Northwestel, which provides telecommunications for the Yukon, Northwest Territories, Nunavut and northern British Columbia announced on Friday that a wildfire had damaged a critical fibre optic cable near the town of Fort Nelson. The company said it had also lost its redundancy cable due to a separate wildfire burning near Jean Marie River and Kakisa in the Northwest Territories.

Northwestel’s vice-president, Tammy April, told CBC North it was the first time the company had experienced a total severing of communications.

“To have fires happen just exactly where they did, I don’t think we’ve seen something like that happen before,” she said. “It’s tremendously concerning.”

In recent years, Canada’s record-breaking wildfire seasons have enveloped a region of the country historically spared from widespread destruction. And with the trend of warmer temperatures and prolonged periods of dry weather expected to continue in the Canadian north, so too is the risk of frequent and more intense wildfire seasons.

Last summer proved particularly hazardous, after nearly three-quarters of residents of the Northwest Territories were forced to flee their homes as wildfires raged near the region’s biggest communities.

Disaster mitigation experts say disruptions to infrastructure have disproportionate effects on northern communities, which have far fewer resources. Most northern communities have only a single road leading in and out, and a single exposed fibre line connecting them to the outside world.

“We need to better understand things like vulnerability ‘pinch points’, where the loss of one fibre optic line, for example, has widespread impacts,” said Glenn McGillivray, the managing director of the Institute for Catastrophic Loss Reduction. He pointed to the atmospheric river flooding in south-western BC in November 2021, which caused landslides and flood waters that washed out highways, overpasses and rail lines. Those events in turn shut down Canada’s busiest port, forcing officials to use airlifts to bring food and water into stranded communities. The event also led to fuel rationing in the province.

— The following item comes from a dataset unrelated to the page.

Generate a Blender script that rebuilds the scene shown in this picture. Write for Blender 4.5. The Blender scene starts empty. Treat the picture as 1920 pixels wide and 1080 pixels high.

McGillivray said “cascading disasters” highlighted the need for more backup systems in northern communities, a reality residents know all too well.

Last year, the community of Fort Simpson lost all mobile and internet connection with the outside world. During wildfire evacuations, both Hay River and Fort Smith also lost connection for nearly a week.

Last year demonstrated what that vulnerability looks like when it arrives at an extreme,” said Ollie Williams, co-founder of the Yellowknife-based Cabin Radio. “People knew these risks existed. They’re not ignorant of the dangers. But the money, or in some cases the technology, just isn’t there to fix it.”

The rugged nature of the terrain means fibre optic lines can’t be buried under bedrock or permafrost, making them vulnerable to external damage. The remote locations also make it difficult to quickly repair damaged infrastructure.

“In southern Canada, in the United States and Europe, the communications infrastructure is like a web around everybody, knitted around people. It’s just not like that here. It is so isolated and it’s so remote that even having two fibre lines is a luxury – and one that can quickly disappear from two fires,” said Williams.

In recent years, companies such as Starlink, which offer internet and mobile access through low-earth satellites, have proved critical when disaster strikes. When residents of the north lost telecommunications over the weekend, Starlink’s services remained unaffected.

Does that mean you can just switch and rely on Starlink the whole time? Probably not. Starlink has these outages as well, and it doesn’t quite have the same capacity yet as some fibre lines,” said Williams. “Communities are realizing we just need everything that we can get.”

By Sunday, residents of the north had much of their mobile and internet restored. But the communications blackout was a reminder of the risks communities face ahead of what forecasters fear will be another devastating fire season.

“Up here you’re dangling by threads of road infrastructure and threads of fibre infrastructure. And any time any of those gets severed, you don’t have information. You don’t have transportation,” said Williams. “And in a severe wildfire season, that leaves you exposed.”